FirefoxOS is the foundation's big bet on mobile. Beyond just Mozilla's unique position(ing) in the mobile marketplace, IMO the biggest difference between FirefoxOS and other open source mobile operating systems is that they are betting most of the farm on this. Although the article references that "Firefox OS is a strategic project for Mozilla", I believe that Mozilla's long-term success and relevance will hinge on the success of their Firephones.
Frankly, I'm really happy and amazed that they've been able to get the number of carriers publicly announcing support in this manner that they did for distribution.
Carriers (not necessarily all of the ones listed) don't like how their brands are being potentially diluted and damaged by end-user Android upgrade hell. I don't know what upgrade vision Mozilla sold carriers on, but I sure hope they've got a more solid plan than "we'll copy Android!".

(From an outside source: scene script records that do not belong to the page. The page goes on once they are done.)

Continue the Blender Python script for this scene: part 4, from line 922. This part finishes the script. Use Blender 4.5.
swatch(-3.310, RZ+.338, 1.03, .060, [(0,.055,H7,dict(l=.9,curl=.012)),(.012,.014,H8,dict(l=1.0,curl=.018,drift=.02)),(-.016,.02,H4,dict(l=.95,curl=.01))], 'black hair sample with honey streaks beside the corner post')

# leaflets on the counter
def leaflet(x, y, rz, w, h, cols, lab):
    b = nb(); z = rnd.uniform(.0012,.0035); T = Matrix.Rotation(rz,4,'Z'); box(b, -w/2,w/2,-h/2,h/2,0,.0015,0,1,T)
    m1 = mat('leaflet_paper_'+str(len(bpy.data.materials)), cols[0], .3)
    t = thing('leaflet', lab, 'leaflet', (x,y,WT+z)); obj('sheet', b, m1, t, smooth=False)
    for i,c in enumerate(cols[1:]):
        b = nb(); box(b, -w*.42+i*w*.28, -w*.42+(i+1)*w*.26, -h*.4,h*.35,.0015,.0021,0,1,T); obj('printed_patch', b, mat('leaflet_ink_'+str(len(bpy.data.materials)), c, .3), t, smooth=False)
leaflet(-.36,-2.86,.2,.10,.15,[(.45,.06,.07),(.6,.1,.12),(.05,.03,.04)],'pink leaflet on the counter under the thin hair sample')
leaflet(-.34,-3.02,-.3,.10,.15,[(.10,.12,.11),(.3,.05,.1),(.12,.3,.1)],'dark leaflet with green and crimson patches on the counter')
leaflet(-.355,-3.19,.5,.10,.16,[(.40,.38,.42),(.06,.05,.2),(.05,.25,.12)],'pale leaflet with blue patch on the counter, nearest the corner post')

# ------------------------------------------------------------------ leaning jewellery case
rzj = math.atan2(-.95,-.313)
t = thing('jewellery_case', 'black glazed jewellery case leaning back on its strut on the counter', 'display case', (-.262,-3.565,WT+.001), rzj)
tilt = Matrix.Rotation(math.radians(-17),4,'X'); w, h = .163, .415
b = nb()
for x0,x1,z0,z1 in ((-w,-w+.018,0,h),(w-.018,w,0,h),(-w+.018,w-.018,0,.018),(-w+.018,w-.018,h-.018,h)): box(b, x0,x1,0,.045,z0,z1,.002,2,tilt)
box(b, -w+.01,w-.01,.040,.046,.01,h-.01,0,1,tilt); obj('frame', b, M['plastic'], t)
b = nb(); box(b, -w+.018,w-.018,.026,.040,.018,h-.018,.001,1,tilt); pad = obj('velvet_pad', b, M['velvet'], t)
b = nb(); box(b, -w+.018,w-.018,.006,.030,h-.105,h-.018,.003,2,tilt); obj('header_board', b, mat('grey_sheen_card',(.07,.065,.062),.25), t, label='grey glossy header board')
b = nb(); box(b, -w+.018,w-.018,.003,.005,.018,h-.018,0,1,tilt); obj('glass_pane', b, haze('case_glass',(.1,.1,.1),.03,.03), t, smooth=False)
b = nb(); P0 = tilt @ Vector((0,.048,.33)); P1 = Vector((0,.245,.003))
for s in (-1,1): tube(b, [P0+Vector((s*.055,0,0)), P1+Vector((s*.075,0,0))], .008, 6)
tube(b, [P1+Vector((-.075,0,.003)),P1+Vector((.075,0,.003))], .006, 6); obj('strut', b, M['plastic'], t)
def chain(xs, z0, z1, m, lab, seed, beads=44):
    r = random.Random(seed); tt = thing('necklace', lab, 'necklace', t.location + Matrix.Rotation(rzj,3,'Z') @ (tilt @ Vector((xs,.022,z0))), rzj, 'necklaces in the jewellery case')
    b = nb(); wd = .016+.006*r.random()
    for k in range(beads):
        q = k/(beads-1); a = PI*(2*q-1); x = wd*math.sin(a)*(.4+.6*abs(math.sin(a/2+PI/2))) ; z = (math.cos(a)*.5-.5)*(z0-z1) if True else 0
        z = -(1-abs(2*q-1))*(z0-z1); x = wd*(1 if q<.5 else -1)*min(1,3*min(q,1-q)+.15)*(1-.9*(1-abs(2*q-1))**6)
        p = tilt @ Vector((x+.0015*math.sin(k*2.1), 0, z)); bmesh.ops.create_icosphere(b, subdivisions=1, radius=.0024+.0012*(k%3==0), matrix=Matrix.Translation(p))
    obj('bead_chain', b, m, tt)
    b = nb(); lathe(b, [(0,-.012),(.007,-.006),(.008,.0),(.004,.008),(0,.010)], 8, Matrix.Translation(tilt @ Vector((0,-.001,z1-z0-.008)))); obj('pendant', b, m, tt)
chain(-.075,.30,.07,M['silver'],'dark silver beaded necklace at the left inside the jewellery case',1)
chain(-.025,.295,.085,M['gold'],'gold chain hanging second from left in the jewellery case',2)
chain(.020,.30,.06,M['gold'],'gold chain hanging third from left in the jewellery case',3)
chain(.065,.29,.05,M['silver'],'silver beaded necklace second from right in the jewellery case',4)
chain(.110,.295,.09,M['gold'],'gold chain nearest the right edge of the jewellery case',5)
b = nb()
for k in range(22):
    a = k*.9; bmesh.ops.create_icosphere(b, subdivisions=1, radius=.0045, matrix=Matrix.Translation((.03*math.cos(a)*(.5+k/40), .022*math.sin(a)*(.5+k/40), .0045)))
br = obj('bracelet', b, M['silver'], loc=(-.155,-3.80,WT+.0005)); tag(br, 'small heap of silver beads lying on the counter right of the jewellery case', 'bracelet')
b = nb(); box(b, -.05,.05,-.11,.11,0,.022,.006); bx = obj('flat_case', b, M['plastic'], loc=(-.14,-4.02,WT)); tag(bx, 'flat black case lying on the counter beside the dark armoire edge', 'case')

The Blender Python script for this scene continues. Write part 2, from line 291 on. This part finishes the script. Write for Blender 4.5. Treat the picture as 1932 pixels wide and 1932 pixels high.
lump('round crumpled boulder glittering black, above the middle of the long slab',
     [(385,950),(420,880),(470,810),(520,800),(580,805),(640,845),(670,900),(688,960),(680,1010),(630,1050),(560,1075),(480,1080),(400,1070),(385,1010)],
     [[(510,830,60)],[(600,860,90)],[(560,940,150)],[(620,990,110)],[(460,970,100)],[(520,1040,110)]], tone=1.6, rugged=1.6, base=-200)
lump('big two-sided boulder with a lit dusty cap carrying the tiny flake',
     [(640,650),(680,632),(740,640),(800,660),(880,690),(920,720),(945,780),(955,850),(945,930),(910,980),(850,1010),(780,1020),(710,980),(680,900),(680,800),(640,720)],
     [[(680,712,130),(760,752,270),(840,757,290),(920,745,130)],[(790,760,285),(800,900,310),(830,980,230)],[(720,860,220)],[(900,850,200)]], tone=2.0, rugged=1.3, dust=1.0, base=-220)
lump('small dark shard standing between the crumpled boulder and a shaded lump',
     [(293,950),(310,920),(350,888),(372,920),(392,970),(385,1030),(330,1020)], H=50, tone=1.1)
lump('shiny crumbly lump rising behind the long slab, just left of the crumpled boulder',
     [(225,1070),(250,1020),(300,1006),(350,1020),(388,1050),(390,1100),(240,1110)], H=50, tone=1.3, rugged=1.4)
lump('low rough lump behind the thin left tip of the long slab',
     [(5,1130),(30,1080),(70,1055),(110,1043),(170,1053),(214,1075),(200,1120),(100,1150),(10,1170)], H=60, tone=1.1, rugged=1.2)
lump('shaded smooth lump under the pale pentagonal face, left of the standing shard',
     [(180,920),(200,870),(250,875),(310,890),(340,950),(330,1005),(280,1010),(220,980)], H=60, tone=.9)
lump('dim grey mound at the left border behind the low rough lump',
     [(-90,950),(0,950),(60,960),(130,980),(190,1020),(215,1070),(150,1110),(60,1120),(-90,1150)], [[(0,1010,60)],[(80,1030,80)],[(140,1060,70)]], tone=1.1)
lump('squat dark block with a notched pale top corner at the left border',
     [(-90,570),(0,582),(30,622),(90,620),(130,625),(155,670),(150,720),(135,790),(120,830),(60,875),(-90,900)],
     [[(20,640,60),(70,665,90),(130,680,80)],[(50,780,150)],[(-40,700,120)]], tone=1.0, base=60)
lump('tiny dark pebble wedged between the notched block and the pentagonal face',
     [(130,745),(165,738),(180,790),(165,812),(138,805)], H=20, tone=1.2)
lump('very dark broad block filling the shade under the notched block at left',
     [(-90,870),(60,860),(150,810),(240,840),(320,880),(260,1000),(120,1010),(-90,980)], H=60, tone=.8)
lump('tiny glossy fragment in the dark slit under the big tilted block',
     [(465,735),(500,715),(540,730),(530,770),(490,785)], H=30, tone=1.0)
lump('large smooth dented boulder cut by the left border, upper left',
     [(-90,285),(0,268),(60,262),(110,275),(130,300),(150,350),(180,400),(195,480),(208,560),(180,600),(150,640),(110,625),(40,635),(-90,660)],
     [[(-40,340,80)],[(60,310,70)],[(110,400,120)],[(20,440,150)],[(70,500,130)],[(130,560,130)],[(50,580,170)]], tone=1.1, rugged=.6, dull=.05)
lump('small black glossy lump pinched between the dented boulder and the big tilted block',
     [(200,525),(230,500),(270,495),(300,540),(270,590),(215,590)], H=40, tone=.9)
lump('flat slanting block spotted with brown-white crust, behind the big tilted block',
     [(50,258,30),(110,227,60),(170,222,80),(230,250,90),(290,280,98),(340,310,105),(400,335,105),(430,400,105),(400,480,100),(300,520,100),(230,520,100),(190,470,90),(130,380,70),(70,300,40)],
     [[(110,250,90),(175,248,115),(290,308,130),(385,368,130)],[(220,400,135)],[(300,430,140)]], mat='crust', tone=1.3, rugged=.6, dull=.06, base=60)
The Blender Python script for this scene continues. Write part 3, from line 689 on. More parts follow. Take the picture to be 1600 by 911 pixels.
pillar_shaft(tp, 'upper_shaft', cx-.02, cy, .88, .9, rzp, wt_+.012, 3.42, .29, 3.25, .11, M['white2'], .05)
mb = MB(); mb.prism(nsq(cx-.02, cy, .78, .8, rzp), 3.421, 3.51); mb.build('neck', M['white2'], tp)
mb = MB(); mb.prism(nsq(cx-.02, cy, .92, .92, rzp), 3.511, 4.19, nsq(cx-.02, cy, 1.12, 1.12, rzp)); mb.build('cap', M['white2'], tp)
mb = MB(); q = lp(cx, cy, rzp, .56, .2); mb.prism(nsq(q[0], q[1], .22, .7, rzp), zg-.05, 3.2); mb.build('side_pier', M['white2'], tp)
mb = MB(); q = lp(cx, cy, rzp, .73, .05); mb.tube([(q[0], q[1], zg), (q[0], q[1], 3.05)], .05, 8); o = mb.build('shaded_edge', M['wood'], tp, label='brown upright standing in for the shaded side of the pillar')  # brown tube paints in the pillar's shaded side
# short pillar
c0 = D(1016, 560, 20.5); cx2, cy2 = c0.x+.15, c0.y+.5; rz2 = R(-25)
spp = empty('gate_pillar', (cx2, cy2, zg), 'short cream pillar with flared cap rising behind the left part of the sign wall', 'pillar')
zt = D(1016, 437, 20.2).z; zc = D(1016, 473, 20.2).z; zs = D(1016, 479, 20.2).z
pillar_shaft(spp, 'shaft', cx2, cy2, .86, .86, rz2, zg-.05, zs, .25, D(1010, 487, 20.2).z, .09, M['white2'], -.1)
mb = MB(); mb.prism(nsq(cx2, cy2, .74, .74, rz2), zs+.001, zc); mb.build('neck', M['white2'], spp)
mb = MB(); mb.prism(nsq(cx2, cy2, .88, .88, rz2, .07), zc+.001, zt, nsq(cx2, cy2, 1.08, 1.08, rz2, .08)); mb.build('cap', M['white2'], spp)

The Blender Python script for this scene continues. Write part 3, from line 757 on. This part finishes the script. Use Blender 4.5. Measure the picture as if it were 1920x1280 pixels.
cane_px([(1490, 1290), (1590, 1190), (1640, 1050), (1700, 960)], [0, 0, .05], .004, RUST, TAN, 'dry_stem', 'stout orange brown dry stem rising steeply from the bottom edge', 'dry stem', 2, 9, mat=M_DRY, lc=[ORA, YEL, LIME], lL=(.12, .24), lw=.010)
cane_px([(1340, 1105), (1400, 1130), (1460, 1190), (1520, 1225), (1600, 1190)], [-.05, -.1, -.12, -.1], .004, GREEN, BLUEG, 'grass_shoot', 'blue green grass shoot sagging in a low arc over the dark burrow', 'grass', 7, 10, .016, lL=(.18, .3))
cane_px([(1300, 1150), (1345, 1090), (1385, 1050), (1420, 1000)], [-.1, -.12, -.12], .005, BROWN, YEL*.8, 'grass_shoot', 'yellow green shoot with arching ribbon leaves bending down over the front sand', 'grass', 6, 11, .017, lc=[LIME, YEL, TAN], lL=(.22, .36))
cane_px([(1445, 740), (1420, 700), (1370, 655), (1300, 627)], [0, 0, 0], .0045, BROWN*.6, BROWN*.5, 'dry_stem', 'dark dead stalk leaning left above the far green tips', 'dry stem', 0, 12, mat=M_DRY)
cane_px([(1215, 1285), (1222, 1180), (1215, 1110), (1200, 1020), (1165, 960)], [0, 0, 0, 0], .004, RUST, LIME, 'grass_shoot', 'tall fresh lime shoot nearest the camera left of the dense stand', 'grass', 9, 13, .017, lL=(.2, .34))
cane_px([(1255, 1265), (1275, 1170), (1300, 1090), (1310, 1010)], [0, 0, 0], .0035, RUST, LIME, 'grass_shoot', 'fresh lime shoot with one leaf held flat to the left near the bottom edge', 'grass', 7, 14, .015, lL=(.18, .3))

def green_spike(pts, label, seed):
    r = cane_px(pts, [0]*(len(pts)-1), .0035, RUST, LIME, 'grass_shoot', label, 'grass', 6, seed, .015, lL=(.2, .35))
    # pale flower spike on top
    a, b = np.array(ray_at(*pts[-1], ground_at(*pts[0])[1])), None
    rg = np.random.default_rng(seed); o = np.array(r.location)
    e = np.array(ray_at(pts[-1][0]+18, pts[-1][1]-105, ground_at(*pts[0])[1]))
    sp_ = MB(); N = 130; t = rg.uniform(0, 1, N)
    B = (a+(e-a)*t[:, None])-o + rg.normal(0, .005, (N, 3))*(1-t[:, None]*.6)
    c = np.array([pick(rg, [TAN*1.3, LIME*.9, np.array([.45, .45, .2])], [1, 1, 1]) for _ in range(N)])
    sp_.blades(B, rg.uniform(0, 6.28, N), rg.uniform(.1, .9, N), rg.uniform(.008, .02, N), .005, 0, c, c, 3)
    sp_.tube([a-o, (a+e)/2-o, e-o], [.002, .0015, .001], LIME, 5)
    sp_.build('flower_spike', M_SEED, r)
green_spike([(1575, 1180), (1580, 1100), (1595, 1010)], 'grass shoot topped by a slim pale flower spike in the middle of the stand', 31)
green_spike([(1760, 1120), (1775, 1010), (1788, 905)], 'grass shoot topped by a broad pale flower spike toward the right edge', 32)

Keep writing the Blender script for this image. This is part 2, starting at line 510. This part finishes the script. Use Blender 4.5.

More than likely they said something along the likes of "similar to our near-automated desktop browser update process, less controlling than Apple but not as chaotic as Android." Too bad the carrier meeting minutes and agreements are not listed in the public wiki.
Carriers hate churn -- it's really expensive when they lose a customer. Contract penalties help mitigate economic losses somewhat, but brand loyalty and relevance are getting harder and harder for most operators to retain. Ironically, it's the same desperation to remain relevant that drives the Mozilla Foundation.
Without relevance, mind-share and brand/mission loyalty, it's hard to effect great change amongst billions of people. Money follows when you get the first three factors right.
EDIT: 'Desperation to remain relevant' could be misconstrued as Mozilla being coerced into this particular course of action. I'm not saying that Mozilla is currently in dire straits, but mean that they are voluntarily and pre-emptively putting considerable weight, energy and focus into the mobile arena where they feel they can make a big difference and considerably grow their mindshare footprint, which in turn leads to higher conversion rates for people willing to embrace their mission ideals of web openness.
One of the interesting things of Mozilla's approach is that their entire stack is standard HTML (or, it is planned to get it standardised).
Assuming they stick to this, and other browsers adopt the standard, it means that developing an app for Firefox OS is also developing an app for iOS, Android, WebOS etc. Their big push is for a web-stack, not necessarily for their OS.